Monday, March 26, 2012

Back to the same old thing

Today's my last day of being a stay at home mom. I'm not ready to leave my sweet baby girl and spending extra time with my boys. I loved every minute of it. When Briley wakes up its me that she sees, when she cries I'm the one that comforts her and feeds her. Tomorrow will be very hard on me. Thankfully she'll be staying with someone that we trust and love and I know that will love and take care of her. But its still hard.

 I am thankful that I have a job that I like... some of the time. I have great friends that make working there so much better and I miss them terribly. But as much as I love them, I want to stay at home and be with my children. It breaks my heart when I hear other SAHMs complain about it. I know its not for everyone, but they really don't know how blessed they are to be at home with their kiddos. I understand being at home all day and all week is boring. I know. I've been there and done that. To get to watch you children grow up is priceless and something that you can't get back once they are older. I wonder if I'm going to miss Briley's mild stones? That terrifies me that I won't get to see her firsts.

I know once I get back to a routine, I'll be ok. I'll miss her and I'm sure my days will drag by. I'll miss picking up my boys from school and being with them. Our life is crazy with homework, supper, ball practice and everything else that comes our way, but I absolutely love every minute of it.

So to all you SAHMs,- be thankful that you get to be with your little ones. Watch them grow and enjoy every second of it.

And to all  working moms- We so need to play the lottery and win, so there's no more work for us!!

Thursday, March 15, 2012

Her name is Briley Jane...

It's been a while, I know. I want to share with the world our new little girl Briley Jane. Troy and I welcomed her into this world on Wednesday Feburary 1, 2012 at 3:36 pm weighing 7lbs 6oz and 20 1/2 inches long. She is beautiful. She has dark brown hair and blue eyes. She has her daddy's eyes and her momma's nose. God made her perfectly, He made her just for us.

When we found out we were pregnant, there were a lot of emotions. To be honest, we were finished having kids after Trace. Then God had other plans for us and now that she's here I know now why.

If you know me and you know my history, you know about my relationship with my mother. It's a story that no child should ever have to explain. Growing up I had a good childhood because of my dad and my dad's parents. My mother wasn't a mother. My grandparents gave me a good life. But a girl should have her mother to raise her, to teach her how to be a strong woman, a mother, and a wife. She didn't. I believe that not all women were made to be mothers. My insecurities with my mom has caused a lot of heartache and pain. I've almost lost a couple of amazing friends because of my issues with trust and people wanting to be close to me. Thank God, they love me and wanted to stay in my life. I know that God has put them in my life.

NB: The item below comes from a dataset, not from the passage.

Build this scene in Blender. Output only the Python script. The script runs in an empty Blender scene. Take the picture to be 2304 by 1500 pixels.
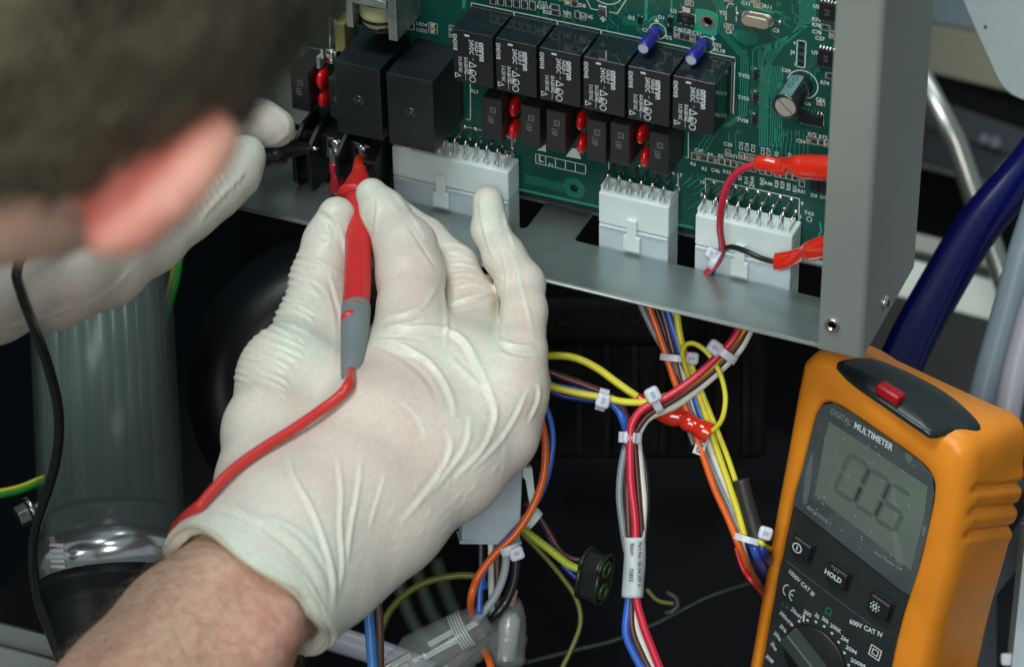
import bpy, bmesh, math, random
import numpy as np
from mathutils import Matrix, Vector
random.seed(7)
rng = np.random.default_rng(7)
S = 0.001                                   # everything below is written in millimetres
scene = bpy.context.scene
COL = scene.collection

# ------------------------------------------------------------------ camera (solved from the relay row and the enclosure edges)
YAW, PITCH, ROLL, TX, TZ, DIST, FPX = .4195, .6376, -.0192, 13.6765, -150.612, 1260.95, 7002.7
_F = np.array([-math.sin(YAW)*math.cos(PITCH), math.cos(YAW)*math.cos(PITCH), -math.sin(PITCH)])
_R = np.cross(_F, [0, 0, 1.]); _R /= np.linalg.norm(_R); _U = np.cross(_R, _F)
_c, _s = math.cos(ROLL), math.sin(ROLL)
_R, _U = _c*_R+_s*_U, -_s*_R+_c*_U
CAM = np.array([TX, 0, TZ])-DIST*_F
camd = bpy.data.cameras.new("camera"); cam = bpy.data.objects.new("camera", camd); COL.objects.link(cam)
camd.sensor_width = 36; camd.lens = FPX/2304*36
camd.clip_start = .02; camd.clip_end = 60
camd.dof.use_dof = True; camd.dof.focus_distance = 1.180; camd.dof.aperture_fstop = 10.5
m = Matrix((( _R[0], _U[0], -_F[0], CAM[0]*S), (_R[1], _U[1], -_F[1], CAM[1]*S), (_R[2], _U[2], -_F[2], CAM[2]*S), (0, 0, 0, 1)))
cam.matrix_world = m
scene.camera = cam

# ------------------------------------------------------------------ light: a dim room with soft ceiling tubes, plus an added key and fill
world = bpy.data.worlds.new("World"); scene.world = world; world.use_nodes = True
bg = world.node_tree.nodes["Background"]; bg.inputs[0].default_value = (.80, .95, 1.0, 1); bg.inputs[1].default_value = .29
def area(name, loc, target, sx, sy, power, col):
    ld = bpy.data.lights.new(name, 'AREA'); ld.shape = 'RECTANGLE'; ld.size = sx; ld.size_y = sy; ld.energy = power; ld.color = col
    o = bpy.data.objects.new(name, ld); COL.objects.link(o); o.location = loc
    o.rotation_euler = (Vector(target)-Vector(loc)).to_track_quat('-Z', 'Y').to_euler()
    return o
area("ceiling_light", (-.25, -.75, 2.1), (0, -.02, -.1), 1.1, .6, 40, (.93, 1, .98))
area("ceiling_light", (.1, 1.3, 2.0), (.05, 0, -.1), 1.2, .5, 16, (.86, .97, 1))
area("added_key_light", (.50, -2.0, 1.40), (0, -.05, -.18), 1.1, .9, 40, (1, .985, .95))  # added key from the camera side, brightens gloves, forearm and board
area("added_fill_light", (-1.3, -2.2, 1.0), (0, -.02, -.15), 1.0, 1.0, 26, (.97, 1, .97))  # added fill from the front left, no window stands there
scene.view_settings.view_transform = 'Standard'; scene.view_settings.look = 'None'
scene.view_settings.exposure = -.25; scene.view_settings.gamma = 1
scene.cycles.max_bounces = 10; scene.cycles.transparent_max_bounces = 16

# ------------------------------------------------------------------ helpers
def ray(px, py): return _F+_R*(px-1152)/FPX+_U*(750-py)/FPX
def onH(px, py, h=0.):
    d = ray(px, py); return CAM+(-h-CAM[1])/d[1]*d
def onZ(px, py, z):
    d = ray(px, py); return CAM+(z-CAM[2])/d[2]*d
def onX(px, py, x):
    d = ray(px, py); return CAM+(x-CAM[0])/d[0]*d
def at(px, py, dd): return CAM+dd*ray(px, py)
def proj(P):
    d = np.asarray(P, float)-CAM; z = d@_F
    return 1152+FPX*(d@_R)/z, 750-FPX*(d@_U)/z, z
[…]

 We found out on October 11th that we were having a little girl. I was scared to death. How was I going to raise a little girl? To be honest I was afraid that I wasn't going to be a good mother to a girl, just because of my history with my mom. What if i didn't connect with her? I was worried, then I layed eyes on her and my whole world changed.

I love my little girl, she and her brothers are my world. I love them with my whole heart. I want to be a role model to her and raise her to be a strong woman, mother, and wife... someday in the far far far future. I will be a good mother to her. All my fears are gone now and I love that little girl more than life itself. So now I want to thank my mother. Thank her for showing me how not to be, thank her for making me want to love my children like there's no tomorrow.

God gave me a gift, a gift to prove to myself that I can be different, that I can be a good mother to a little girl. That I'm not like her. He gave me a gift to fill the emptiness of a mother/daughter relationship. He gave me Briley Jane.